A estreita focalização do debate climático nas reduções de emissões poluentes diminuiu a focalização na redução da vulnerabilidade. A Convenção-Quadro das Nações Unidas sobre Alterações Climáticas recusou-se financiar os esforços de preparação para desastres naturais, a menos que os Estados demonstrem exactamente de que forma é que os desastres que receiam estão associados às mudanças climáticas. Segundo um recente estudo da RAND, o financiamento dos EUA para a investigação com vista à diminuição de prejuízos decorrentes de desastres naturais ascendeu em 2003 a cerca de 127 milhões de dólares - o que correspondeu a apenas 7% da quantia investida na investigação sobre alterações climáticas nesse ano.

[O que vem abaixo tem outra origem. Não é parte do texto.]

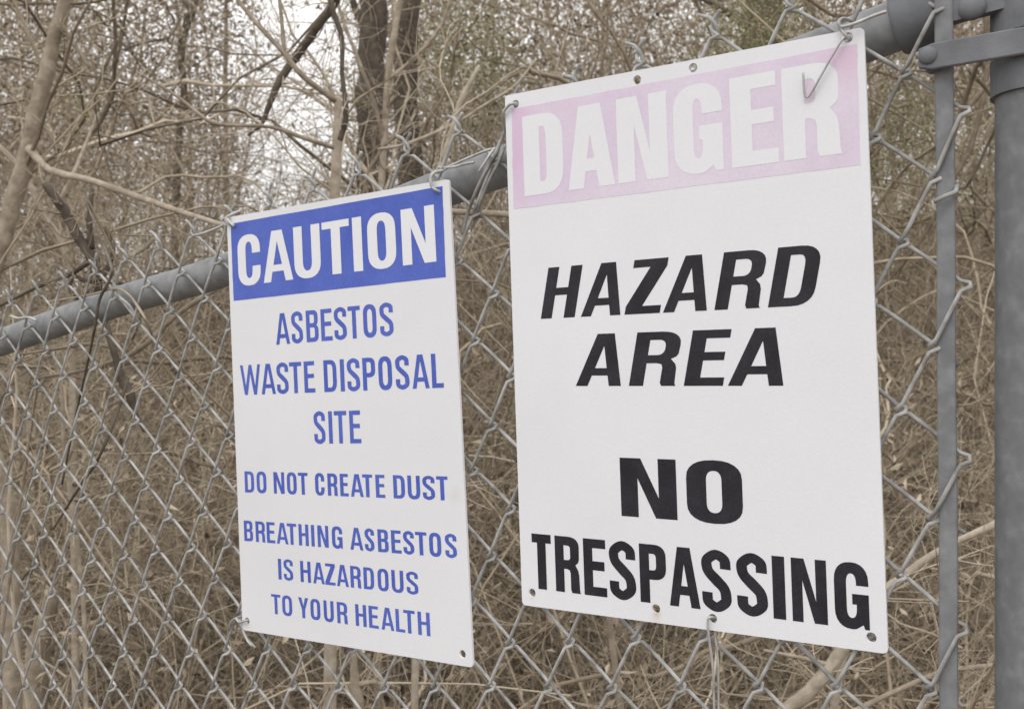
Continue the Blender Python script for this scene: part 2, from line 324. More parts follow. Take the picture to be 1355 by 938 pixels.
wood('dark_vine', 'dark crooked vine hanging over the rail left of the caution sign', 'vine', D_,
     [(60, 243, 1.95, 11), (84, 278, 1.95, 13), (106, 318, 1.95, 14), (124, 345, 1.95, 15), (128, 378, 1.95, 13), (140, 430, 1.95, 10), (152, 470, 1.95, 9), (160, 500, 1.95, 12), (172, 522, 1.95, 13), (178, 545, 1.95, 8), (192, 572, 1.95, 4)],
     [([(122, 250, 1.95, 6), (118, 290, 1.95, 8), (122, 330, 1.95, 9)], D_), ([(125, 340, 1.95, 8), (95, 362, 1.95, 6), (50, 380, 1.95, 4), (0, 405, 1.95, 3)], D_),
      ([(140, 372, 1.94, 6), (170, 380, 2.22, 5), (188, 410, 2.2, 4), (175, 450, 2.2, 3)], D_), ([(128, 378, 1.95, 7), (105, 395, 1.95, 6), (92, 380, 1.95, 5), (100, 360, 1.95, 4)], D_), ([(150, 460, 1.95, 6), (120, 455, 1.95, 5), (70, 462, 1.95, 4), (20, 470, 1.95, 3)], B, .1), ([(100, 365, 1.94, 5), (115, 372, 1.94, 7), (135, 365, 1.94, 8), (150, 330, 1.94, 6), (138, 300, 1.94, 4)], D_)], to_ground=False, tint=.3, twigs=9)
def fd(x, y, q):        # depth of a point q behind the fence plane
    d = ray(x, y); return ((P0+Nf*q)@Nf)/(d@Nf)
def on_rail(name, label, pts, tint, mat, twigs=3):
    wood(name, label, 'vine', mat, [(x, y, fd(x, y, q), wd) for x, y, q, wd in pts], [], to_ground=False, tint=tint, twigs=twigs)
on_rail('climbing_twig', 'thin dark twig crossing in front of the rail at the far left', [(112, 262, .10, 2), (130, 307, .03, 3), (147, 352, -.012, 4), (146, 368, -.014, 4), (132, 396, -.014, 4), (126, 430, -.012, 4), (116, 480, .02, 3), (98, 560, .08, 3), (82, 640, .12, 3)], .8, D_)
on_rail('climbing_twig', 'pale thin twig hooked over the rail near the caution sign edge', [(210, 470, .06, 3), (196, 430, -.012, 3), (182, 405, -.014, 4), (168, 388, -.014, 3), (150, 382, -.012, 3), (120, 390, .0, 3), (60, 400, .08, 2)], .6, B)
on_rail('climbing_twig', 'dark twig threading through the mesh below the rail at left', [(170, 500, .06, 4), (150, 560, .03, 5), (128, 610, .012, 4), (108, 640, .03, 4), (70, 700, .1, 3)], .8, D_)
wood('forked_tree', 'small tree with pale grey trunk and dark forked limbs above the caution sign', 'tree', B,
     [(447, 128, 2.50, 9), (447, 160, 2.50, 11), (446, 190, 2.50, 13), (444, 240, 2.50, 14), (440, 320, 2.50, 15)],
     [([(450, 186, 2.45, 8), (458, 150, 2.45, 8), (453, 100, 2.45, 6), (452, 50, 2.45, 7), (441, 15, 2.45, 8), (430, -30, 2.45, 7)], D_, .45),
      ([(455, -25, 2.45, 11), (440, 8, 2.48, 13), (425, 28, 2.48, 12), (410, 50, 2.50, 12), (390, 78, 2.50, 12), (370, 108, 2.50, 10), (356, 140, 2.50, 8), (346, 165, 2.50, 5), (328, 180, 2.50, 3)], D_, .45),
      ([(441, 196, 2.45, 6), (400, 182, 2.40, 6), (355, 168, 2.40, 5), (290, 165, 2.30, 5), (262, 150, 2.30, 5), (233, 127, 2.30, 4), (180, 95, 2.30, 3)], B, .5),
      ([(444, 134, 2.45, 8), (400, 100, 2.40, 8), (372, 66, 2.40, 7), (335, 26, 2.40, 6), (300, -20, 2.40, 6)], B, .55),
      ([(376, 70, 2.40, 6), (373, 30, 2.40, 5), (368, -15, 2.40, 5)], B, .5)], tint=1.0, twigs=9)
wood('tan_sapling', 'slim tan sapling rising just right of the forked tree above the sign', 'tree', B,
     [(535, -30, 3.6, 8), (528, 10, 3.6, 8), (514, 100, 3.6, 9), (509, 180, 3.6, 9), (505, 250, 3.6, 10), (503, 320, 3.6, 10)],
     [([(443, -10, 3.5, 4), (455, 30, 3.5, 5), (480, 95, 3.5, 5), (496, 140, 3.55, 5), (507, 185, 3.6, 6)], B, .6),
      ([(514, 105, 3.6, 7), (540, 85, 3.6, 6), (565, 60, 3.6, 6), (588, 25, 3.6, 5), (600, -20, 3.6, 4)], B, .6)], tint=.55, twigs=12)
wood('oak_tree', 'left one of two thick dark trunks standing behind the tan sapling', 'tree', D_,
     [(488, -120, 5.6, 37), (494, 0, 5.6, 36), (490, 120, 5.6, 37), (496, 250, 5.6, 38), (498, 400, 5.6, 36)],
     [([(495, 60, 5.6, 14), (470, 10, 5.6, 10), (455, -40, 5.6, 9)], D_)], tint=.25, twigs=30, sides=12)
wood('oak_tree', 'right one of two thick dark trunks, rougher and vine covered, above the rail', 'tree', D_,
     [(545, -120, 6.2, 26), (541, 0, 6.2, 30), (536, 120, 6.2, 32), (545, 250, 6.2, 33), (545, 400, 6.2, 34)], [], tint=.25, twigs=40, sides=12)
wood('dark_tree', 'thin dark trunk seen through twigs in the upper left of the wood', 'tree', D_,
     [(258, -60, 9, 9), (257, 0, 9, 12), (240, 60, 9, 10), (243, 120, 9, 9), (238, 180, 9, 10), (232, 260, 9, 11)],
     [([(252, 15, 9, 8), (225, -30, 9, 6)], D_)], tint=.35, twigs=18)
wood('broken_stem', 'pale broken stem leaning up between the two signs above the rail', 'branch', B,
     [(633, 90, 2.1, 5), (612, 130, 2.1, 9), (602, 160, 2.1, 8), (590, 203, 2.1, 10), (575, 250, 2.1, 9), (560, 340, 2.1, 9)], [], tint=.95, twigs=3)
wood('ivy_tree', 'mossy dark trunk behind the top edge of the danger sign', 'tree', D_,
     [(1016, -120, 6, 46), (1012, 0, 6, 48), (1005, 80, 6, 50), (1000, 250, 6, 52)],
     [([(1000, 40, 6, 12), (950, 10, 6, 9), (900, -20, 6, 7)], D_)], tint=.75, twigs=30, sides=12)
wood('crooked_limb', 'long thin dark limb crossing above the rail between the signs', 'branch', M['bark'],
     [(710, 78, 2.6, 3), (680, 115, 2.6, 4), (640, 140, 2.6, 4), (600, 165, 2.6, 5), (540, 190, 2.6, 5), (500, 198, 2.6, 4)], [], to_ground=False, tint=.9, twigs=5)
wood('pale_limb', 'thick pale dead limb leaning below the danger sign', 'branch', B,
     [(1120, 850, 1.9, 17), (1100, 880, 1.9, 19), (1070, 915, 1.9, 19), (1030, 950, 1.9, 20), (980, 1010, 1.9, 20)],
     [([(1098, 880, 1.9, 8), (1060, 870, 1.9, 6), (1010, 860, 1.9, 4)], B, .8)], tint=.85, twigs=3)
wood('pale_limb', 'pale dead limb passing behind the tension bar toward the post', 'branch', B,
     [(1355, 668, 2.1, 8), (1312, 695, 2.1, 10), (1262, 718, 2.1, 9), (1222, 742, 2.1, 11), (1182, 772, 2.1, 12), (1130, 800, 2.1, 10)], [], tint=.95, twigs=3)
wood('brown_limb', 'thin brown limb low behind the bar at the bottom right corner', 'branch', B,
     [(1400, 862, 2.2, 6), (1330, 878, 2.2, 7), (1250, 888, 2.2, 7), (1190, 912, 2.2, 7), (1120, 945, 2.2, 8)], [], tint=.5, twigs=4)
wood('brown_limb', 'brown limb slanting just under the rail left of the caution sign', 'branch', B,
     [(330, 355, 2.0, 5), (270, 392, 2.0, 7), (230, 420, 2.0, 7), (180, 465, 2.0, 7), (110, 490, 2.0, 5), (50, 500, 2.0, 4)], [], tint=.15, twigs=5)
wood('brown_limb', 'level brown limb just under the rail between the two signs', 'branch', B,
     [(540, 268, 2.0, 7), (600, 280, 2.0, 8), (680, 285, 2.0, 9), (740, 300, 2.0, 8)], [], tint=.4, twigs=5)
wood('grey_stem', 'curved tan stem rising at the bottom edge below the caution sign', 'shrub', B,
     [(466, 830, 2.1, 6), (468, 870, 2.1, 9), (470, 905, 2.1, 14), (476, 940, 2.1, 16), (478, 1000, 2.1, 17)],
     [([(472, 905, 2.1, 9), (500, 903, 2.1, 5), (520, 925, 2.1, 4)], B, .6)], tint=.55, twigs=6)
wood('thin_stem', 'thin pale upright stem crossing the mesh at the left below the rail', 'shrub', B,
     [(70, 460, 2.1, 4), (82, 520, 2.1, 5), (85, 600, 2.1, 5), (100, 700, 2.1, 6), (112, 820, 2.1, 6)], [], tint=.7, twigs=5)
for pth, lb in (([(-20, 560, 2.2, 16), (5, 640, 2.2, 20), (12, 720, 2.2, 22), (15, 850, 2.2, 24)], 'tan trunk partly out of frame at the lower left edge'),
                ([(70, 780, 3.2, 20), (50, 860, 3.2, 30), (45, 950, 3.2, 36)], 'pale rounded stump low in the bottom left corner')):
    wood('stump' if 'stump' in lb else 'trunk', lb, 'tree', B, pth, [], tint=.55, twigs=3)

# ------------------------------------------------------------------ chain link fence
post_q = .031; PR = .0365
def post_s():
    cs, cq = -(P0@A), -(P0@Nf)                             # the camera in (s, q)
    d = ray(1316, 300); ds, dq = d@A, d@Nf; l = math.hypot(ds, dq); ds /= l; dq /= l
    # signed distance of (s, post_q) from the sight line through the left edge
    lo, hi = .3, .8
    for _ in range(60):
        mid = (lo+hi)/2; dist = (mid-cs)*dq-(post_q-cq)*ds
        if dist < PR: lo = mid
        else: hi = mid
    return lo
PS = post_s()
ground_h = lambda s: float(gz(*W(s, 0, 0)[:2]))-CAMZ
fence = thing('chain_link_fence', 'galvanised chain link fence on a slope carrying both warning signs', 'fence', tuple(W(PS, ground_h(PS), post_q)))
o_ = np.array([-.01493, -.16002]); e1 = np.array([-.024915, -.049838]); e2 = np.array([.04807, -.036671])
def node(c, r):
    p = o_+(r-c)/2*e1+(r+c)/2*e2
    s, h = p; s = min(s, .4235) if s < .439 else s+.03
    return np.array([s+.0012*math.sin(c*1.7+r*.9)+.0010*math.sin(r*2.3+c), h+.0012*math.sin(c*.8-r*1.3+2)])
SMAX = .4365; ZA = .0056; WR = .00182
upv = -(e1+e2)/np.linalg.norm(e1+e2); sidev = (e2-e1)/np.linalg.norm(e2-e1)
nw = 0
for c in range(-36, 17):
    left_start = (c % 2 != 0)
    r = -9; at_left = left_start; pts = []
    p = node(c if at_left else c+1, r); sg = -1 if at_left else 1
    # twisted and cut selvage above the top node
    hgt = .018+.008*((c*7) % 5)/5
    for k, tt in enumerate(np.linspace(1, .15, 7)):
        ang = tt*5.0+(0 if at_left else math.pi); off = .0024*math.sin(ang)*sidev
        q = p+upv*hgt*tt+off; fl = sidev*sg*.008*max(0, (tt-.75)/.25)
        pts.append([*(q+fl), .0024*math.cos(ang)])
    while r < 34:
        cc = c if at_left else c+1; p = node(cc, r); out = sidev*(-.0030 if at_left else .0030)
        nc = c+1 if at_left else c; pn = node(nc, r+1)
        zf = ZA if at_left else -ZA                        # down-right runs behind, down-left in front
        d = (pn-p); dl = np.linalg.norm(d); dn = d/dl
        if r > -9: pts.append([*(p+out+upv*.0014), -zf*.5])
        pts.append([*(p+out*1.1-upv*.0026), zf*.45])
        smx = SMAX if max(p[0], pn[0]) < SMAX+.003 else .4225
        for f_ in (.10, .3, .5, .7, .90):
            bow = upv*.0004*math.sin(math.pi*f_)
            q = p+d*f_+bow; pts.append([q[0] if q[0] < smx else 9., q[1], zf*(1 if f_ not in (.10, .90) else .9)])
        at_left = not at_left; r += 1
    pts = np.array(pts)
    ok = pts[:, 0] < SMAX+.004*math.sin(c*3.1)
    gnd = np.array([ground_h(min(s, .5)) for s in pts[:, 0]])+.03; ok &= pts[:, 1] > gnd
    # split where the bar's cut line interrupts the wire
    i = 0
    while i < len(pts):
        if not ok[i]: i += 1; continue
        j = i
        while j < len(pts) and ok[j]: j += 1
        seg = pts[i:j]; i = j
        if len(seg) < 4 or seg[:, 0].min() > .392: continue
        m = MB(); tubes(m, np.array([W(*q) for q in seg]), WR, 6, .35+.3*rng.random(), cap=True); m.build('wire', M['wire'], fence); nw += 1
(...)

As políticas relativas às alterações climáticas não são a melhor forma de reduzir os efeitos dos desastres climatéricos. Na temporada dos furacões de 2004, a República Dominicana, que investiu em abrigos contra furacões e em redes de evacuação de emergência, registou menos de dez mortes. No seu vizinho Haiti, que não estava preparado, perderam-se duas mil vidas. Por que razão é que a vulnerabilidade ao desastre está classificada num nível tão baixo na lista das prioridades de desenvolvimento global?
Conforme sucede com todos nós, os governos tendem a focalizar a sua atenção num pequeno número de problemas planetários. Cada dólar que gastam em investigação sobre mudanças climáticas, por exemplo, é dinheiro que não está a ser canalizado para a investigação relativa à diminuição de prejuízos decorrentes de desastres naturais.
É essa a questão que abordo no meu novo livro, intitulado “Solutions for the World’s Problems”, no qual 23 conceituados investigadores se debruçam sobre 23 desafios globais. O livro permite, também, que os leitores definam as suas próprias prioridades: economistas de renome esboçam soluções e fornecem relações de custo-benefício para que as diferentes opções políticas possam ser comparadas em pé de igualdade, com o intuito de se identificarem as melhores, transformando-as em prioridades.
Apesar de tudo, se bem que não haja falta de ideias para solucionar as grandes questões, a verdade é que os governos e as organizações internacionais têm orçamentos limitados. Seria errado alegar que podemos resolver tudo de uma vez.
Não há problema que nos preocupemos com o planeta. Mas devemos ter a certeza que estamos a ter tudo em conta, para sabermos com o que é que devemos preocupar-nos primeiro.